I squirmed anxiously.

“Ready?”

I nodded.

Several hours later, my smile was fixed. One of the dental hygienists took an “after” photo. I wept with gratitude. Dr. M dabbed his brow with a handkerchief and patted my shoulder.

“Come back in three weeks so I can check to see that everything is healing properly.”

“Will do.”

Months later, I sat in Dr. M’s waiting area before a regular cleaning. My teeth looked better than ever. The scratches on my face and lip healed. Two older ladies sat beside me, making small talk.

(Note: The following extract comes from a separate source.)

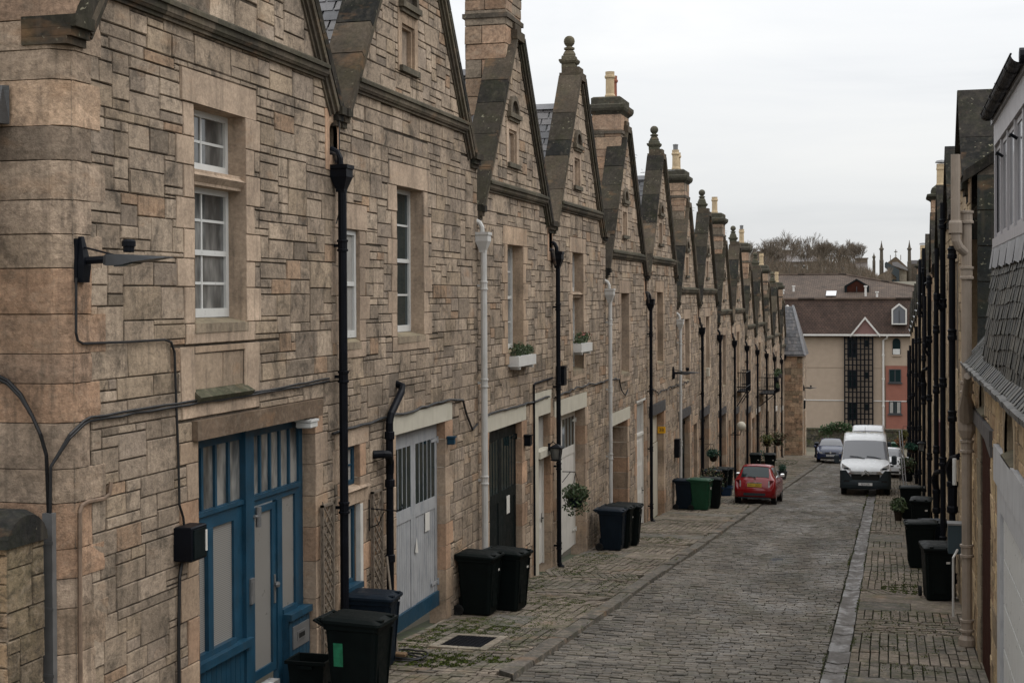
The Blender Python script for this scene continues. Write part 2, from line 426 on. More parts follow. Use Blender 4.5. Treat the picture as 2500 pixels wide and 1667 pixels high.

Tired of reading Shape magazine, I turned to the flat screen with Dr. M’s best work slideshow. The next pair of photos were my teeth before and after he worked on them.

The grey-haired lady gasped. “Dr. M is a miracle worker!”

The bespectacled lady clucked worriedly. “I wonder how that happened to that poor girl.”

The poor girl accepted a piggyback ride from a drunk Edward Cullen impersonator. She’s never trusting a glittery vampire again.